Most business owners shopping for commercial real estate financing end up weighing two main options: traditional banks versus private lenders. Each has its pros and cons, and what works best really comes down to your particular circumstances.
Banks are usually where people start their search, and for good reason. You won’t find better interest rates anywhere else, and they’ll let you stretch payments over twenty or thirty years. That long timeline keeps your monthly bills manageable and predictable. Working with a bank also builds up your business credit, which comes in handy later when you need more financing.
Here’s the rub, though – banks are notoriously picky. About 72% of small business owners get turned down when they apply for loans. Banks want to see stellar credit and plenty of collateral, and they’ll often require you to personally guarantee the loan. Even if you check all their boxes, expect to wait months while they pick apart every detail of your finances and business.
Private lenders have become more popular lately because they operate under different rules. They’re willing to work with people that banks won’t touch, and you can sometimes get funded in days instead of months. If you have less-than-perfect credit or are running a newer business, consider these options. Private lenders might still say yes where banks automatically say no.

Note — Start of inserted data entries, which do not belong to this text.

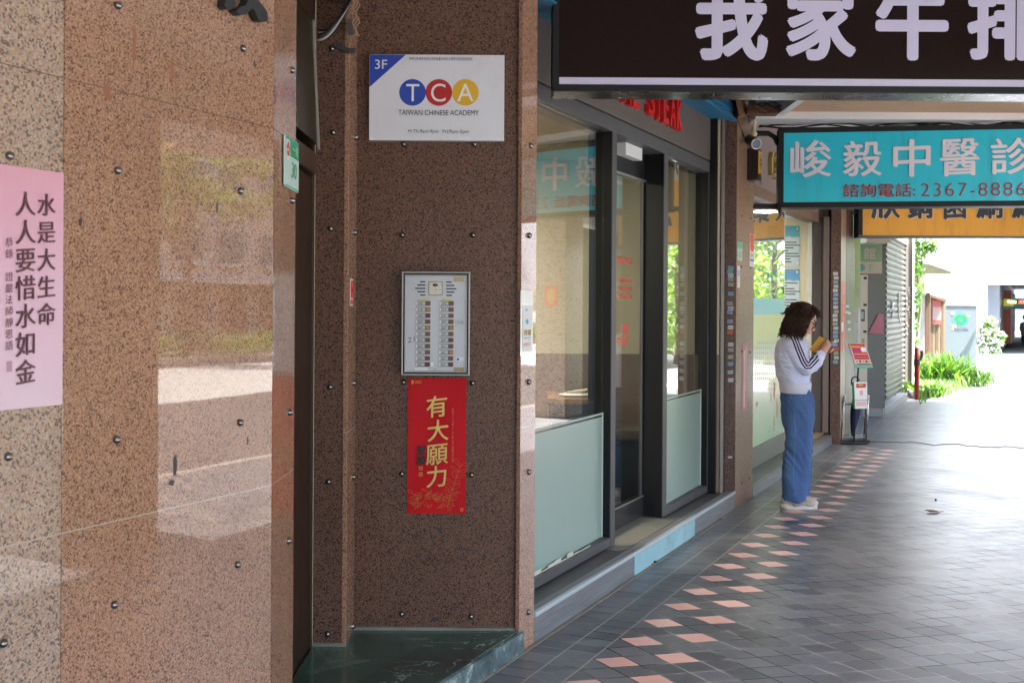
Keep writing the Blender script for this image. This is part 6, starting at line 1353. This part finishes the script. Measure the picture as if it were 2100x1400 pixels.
MB().bx(X(1856.5, 650, 20.5).x, X(1869.5, 650, 20.5).x, 20.5, 20.9, 0, 3.41).build('shaft', mat('grey pier stone', (.20, .185, .17), .45, 0, .12, 3), p4); MB().bx(X(1870, 650, 20.5).x, X(1873.5, 650, 20.5).x, 20.48, 20.9, 0, 3.41).build('edge', mat('pale edge', (.55, .54, .52), .5), p4)
for k in range(18):
    u, v = 1859+random.random()*8, 590+k*5.6; C_ = X(u, v, 20.49); MB().bx(C_.x-.012, C_.x+.014, 20.494, 20.4985, C_.z-.012, C_.z+.012).build('sticker', stk((.45, .45, .42) if k != 12 else (.5, .08, .03)), p4)
mb = MB(); a_ = Vector((X(1873.5, 650, 20.5).x, 20.9, 0)); mb.bx(-6, a_.x, 20.9, 21.3, 0, 3.41); mb.build('end_wall', M_CONC)['kind'] = 'structure'

# red bollard and pipe
Bp = G(1880, 819); bo = thing('bollard', 'red steel bollard with a dark collar at the end of the arcade', 'bollard', Bp); hB = YP(1880, 712, Bp.y).z
MB().tube([Bp, Bp+ZV*(hB-.04)], .042, 16).build('post', mat('bollard red', (.42, .02, .025), .4, 0, .2, 8), bo, smooth=True); MB().ell(Bp+ZV*(hB-.04), (.042, .042, .04), 16, 8).build('cap', mat('bollard cap', (.36, .05, .05), .4), bo, smooth=True)
zc = YP(1880, 742, Bp.y).z; MB().tube([Bp+ZV*(zc-.05), Bp+ZV*(zc+.05)], .055, 14).build('collar', mat('rusty collar', (.09, .06, .05), .6), bo)
mb = MB(); mb.tube([Bp+Vector((.05, 0, zc+.02)), Bp+Vector((.09, 0, zc+.12)), Bp+Vector((.08, 0, zc+.2))], .03, 8); mb.build('padlock', mat('lock grey', (.14, .12, .11), .5, .4), bo)
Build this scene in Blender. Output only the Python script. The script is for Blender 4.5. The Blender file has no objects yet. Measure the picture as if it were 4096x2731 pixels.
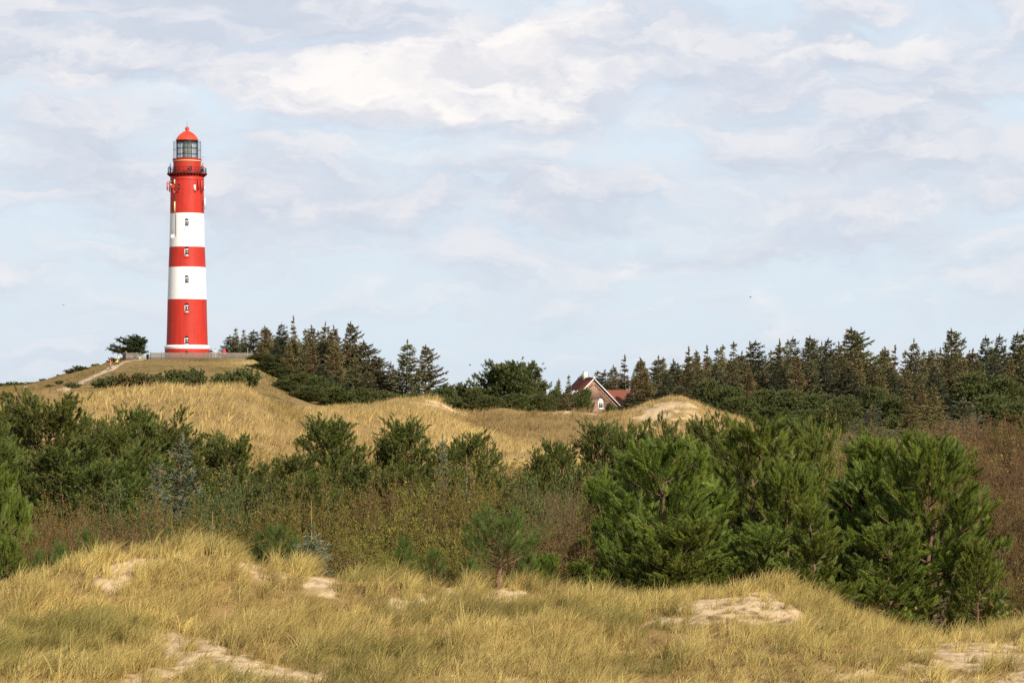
import bpy, math, random
import numpy as np
from mathutils import Vector, Matrix
# ------------------------------------------------------------------ camera, world, sun, exposure
sc = bpy.context.scene
F = 11378.0          # focal length in photo pixels (photo 4096 px wide)
HZ = 1580.0          # photo row of the horizon
CZ = 12.0            # eye height above datum
cam_d = bpy.data.cameras.new("camera"); cam = bpy.data.objects.new("camera", cam_d)
sc.collection.objects.link(cam); sc.camera = cam
cam.location = (0, 0, CZ); cam.rotation_euler = (math.radians(90), 0, 0)
cam_d.sensor_width = 36; cam_d.lens = 36 * F / 4096
cam_d.shift_y = (HZ - 1365.5) / 4096
cam_d.clip_start = 0.3; cam_d.clip_end = 40000
sc.view_settings.view_transform = 'Standard'; sc.view_settings.look = 'None'
sc.view_settings.exposure = 0.27; sc.view_settings.gamma = 1
sc.render.film_transparent = False
sc.cycles.max_bounces = 6; sc.cycles.diffuse_bounces = 3; sc.cycles.glossy_bounces = 2
sc.cycles.transparent_max_bounces = 12; sc.cycles.transmission_bounces = 4
sc.cycles.use_denoising = False
SUN_EL = math.radians(33); SUN_AZ = math.radians(35)      # azimuth: to the right of straight behind the camera
sv = Vector((math.sin(SUN_AZ) * math.cos(SUN_EL), -math.cos(SUN_AZ) * math.cos(SUN_EL), math.sin(SUN_EL)))
sl = bpy.data.lights.new("sun", 'SUN'); sl.energy = 5.0; sl.angle = math.radians(0.5); sl.color = (1.0, 0.93, 0.82)
so = bpy.data.objects.new("sun", sl); sc.collection.objects.link(so)
so.rotation_euler = sv.to_track_quat('Z', 'Y').to_euler(); so.location = (30, -40, 60)

W = bpy.data.worlds.new("World"); sc.world = W; W.use_nodes = True
nt = W.node_tree; nt.nodes.clear(); L = nt.links.new
def nd(t, tree=None, **kw):
    n = (tree or nt).nodes.new(t)
    for k, v in kw.items(): setattr(n, k, v)
    return n
def mth(op, a, b=None, c=None, clamp=False, tree=None):
    tr = tree or nt
    n = tr.nodes.new('ShaderNodeMath'); n.operation = op; n.use_clamp = clamp
    for i, v in enumerate((a, b, c)):
        if v is None: continue
        if isinstance(v, (int, float)): n.inputs[i].default_value = v
        else: tr.links.new(v, n.inputs[i])
    return n.outputs[0]
sky = nd('ShaderNodeTexSky', sky_type='NISHITA', sun_disc=False)
sky.sun_elevation = SUN_EL; sky.sun_rotation = math.pi - SUN_AZ
sky.altitude = 0; sky.air_density = 1.0; sky.dust_density = 1.5; sky.ozone_density = 1.5
tc = nd('ShaderNodeTexCoord'); sx = nd('ShaderNodeSeparateXYZ'); L(tc.outputs['Generated'], sx.inputs[0])
AZ = mth('ARCTAN2', sx.outputs[0], sx.outputs[1]); EL = mth('ARCSINE', sx.outputs[2])
def noise(cx, cy, scale, detail, rough, off=0.0, dist=0.0):
    cb = nd('ShaderNodeCombineXYZ'); L(mth('MULTIPLY', cx, 1.0), cb.inputs[0]); L(cy, cb.inputs[1]); cb.inputs[2].default_value = off
    n = nd('ShaderNodeTexNoise'); n.inputs['Scale'].default_value = scale; n.inputs['Detail'].default_value = detail
    n.inputs['Roughness'].default_value = rough; n.inputs['Distortion'].default_value = dist
    L(cb.outputs[0], n.inputs['Vector']); return n.outputs['Fac']
# warp the directions a little so that no cloud edge is a clean curve
wx = mth('SUBTRACT', noise(AZ, mth('MULTIPLY', EL, 2.0), 16, 5, .6, 3.1), .5)
wy = mth('SUBTRACT', noise(AZ, mth('MULTIPLY', EL, 2.0), 16, 5, .6, 9.7), .5)
AW = mth('ADD', AZ, mth('MULTIPLY', wx, .075)); EW = mth('ADD', EL, mth('MULTIPLY', wy, .045))
def blob(px, py, rx, ry, s, flat=0.0):
    a = (px - 2048) / F; e = (HZ - py) / F
    dx = mth('DIVIDE', mth('SUBTRACT', AW, a), rx / F); dy = mth('DIVIDE', mth('SUBTRACT', EW, e), ry / F)
    q = mth('ADD', mth('MULTIPLY', dx, dx), mth('MULTIPLY', dy, dy))
    return mth('MULTIPLY', mth('EXPONENT', mth('MULTIPLY', q, -1.0)), s)
def total(bs):
    t = bs[0]
    for b in bs[1:]: t = mth('ADD', t, b)
    return t
def ramp01(v, lo, hi):
    n = nd('ShaderNodeMapRange', interpolation_type='SMOOTHSTEP')
    n.inputs[1].default_value = lo; n.inputs[2].default_value = hi; L(v, n.inputs[0]); return n.outputs[0]
def mix(f, a, b):
    n = nd('ShaderNodeMix', data_type='RGBA')
    if isinstance(f, (int, float)): n.inputs[0].default_value = f
    else: L(f, n.inputs[0])
    for i, v in ((6, a), (7, b)):
        if isinstance(v, tuple): n.inputs[i].default_value = (*v, 1)
        else: L(v, n.inputs[i])
    return n.outputs[2]
# layered cloud: the same field is read again a little higher up, so tops catch the light and undersides go grey-blue
def field(e):
    a1 = noise(AW, mth('MULTIPLY', e, 3.4), 11.0, 8, .56, 0.0, .25)
    a2 = noise(AW, mth('MULTIPLY', e, 2.6), 30.0, 8, .56, 5.0, .3)
    return mth('ADD', mth('MULTIPLY', a1, .85), mth('MULTIPLY', a2, .55))
f0 = field(EW); f1 = field(mth('ADD', EW, .0065))
place = total([blob(700, 60, 1500, 200, .20), blob(300, 290, 800, 100, .20), blob(1450, 400, 900, 150, .16), blob(2900, 230, 1000, 150, .16),
               blob(3600, 420, 700, 110, .07), blob(3300, 640, 900, 90, .10), blob(2200, 800, 900, 100, .09), blob(2700, 1000, 800, 50, .12), blob(1300, 900, 900, 100, .07),
               blob(400, 730, 600, 90, .07), blob(250, 440, 500, 55, -.16), blob(930, 470, 260, 90, -.2), blob(2300, 610, 600, 60, -.13),
               blob(2650, 10, 500, 40, -.2), blob(3500, 330, 500, 50, -.08), blob(600, 920, 500, 40, -.08), blob(2900, 1190, 2600, 60, -.07), blob(1900, 1350, 2600, 90, -.10)])
dens = mth('SUBTRACT', mth('ADD', f0, place), .665)
body = ramp01(dens, -.14, .17)
lit = ramp01(mth('SUBTRACT', f0, f1), -.14, .16)
nC = noise(AZ, mth('MULTIPLY', EL, 1.5), 30.0, 9, .62, 12.0, .3)
bright = total([mth('MULTIPLY', mth('SUBTRACT', nC, .5), 1.15), mth('MULTIPLY', mth('SUBTRACT', lit, .5), .25),
                blob(1700, 330, 640, 180, .64), blob(2080, 180, 330, 130, .5), blob(1400, 370, 380, 110, .22), blob(1900, 470, 620, 50, .26),
                blob(3650, 120, 400, 140, .34), blob(250, 330, 480, 50, .24), blob(100, 50, 350, 120, .12), blob(2600, 190, 500, 120, .10), blob(2650, 1000, 500, 22, .16), blob(950, 800, 260, 60, .08)])
brightm = ramp01(bright, .05, .8)
clear = mix(.85, sky.outputs[0], (6.3, 7.2, 8.1))
cloud = mix(lit, (5.05, 5.5, 6.35), (6.75, 6.75, 7.1))
fade = ramp01(EL, .0, .075)
c1 = mix(mth('MULTIPLY', body, mth('ADD', mth('MULTIPLY', fade, .42), .48)), clear, cloud)
c3 = mix(brightm, c1, mix(lit, (6.9, 6.8, 7.1), (8.4, 8.1, 7.9)))
bg = nd('ShaderNodeBackground'); bg.inputs['Strength'].default_value = 0.1; c4 = mix(mth('MULTIPLY', ramp01(EL, .17, .5), .8), c3, sky.outputs[0])   # unseen overhead sky thinned to darker open blue, set to deepen the shadows
L(c4, bg.inputs['Color'])
wo = nd('ShaderNodeOutputWorld'); L(bg.outputs[0], wo.inputs['Surface'])
W.cycles.sampling_method = 'MANUAL'; W.cycles.sample_map_resolution = 512

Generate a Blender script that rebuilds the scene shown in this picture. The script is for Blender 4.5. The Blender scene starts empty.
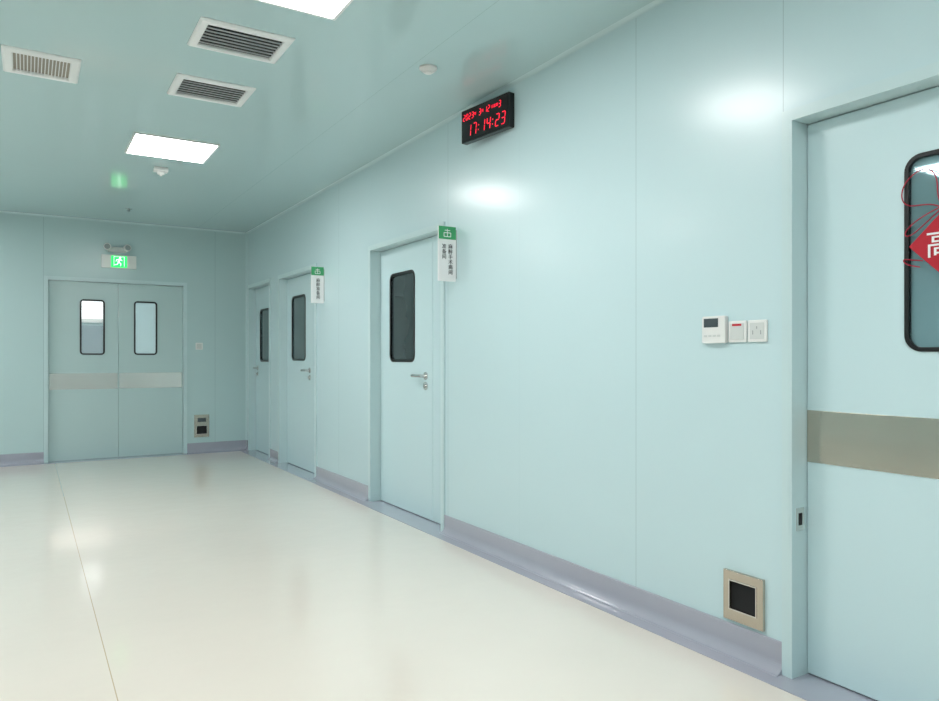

But here’s the trade-off – all that flexibility costs you. Private lenders charge much steeper interest rates, and most want their money back pretty quickly, sometimes within six months to a year. That can put significant pressure on your cash flow if you’re not prepared. What makes sense for you depends on where you’re at right now. Strong credit, steady income, and patience for paperwork? A business loan from a bank will save you significant money over time. Need to move fast, have credit issues, or running a startup? You’ll have to accept higher rates and go with a private lender.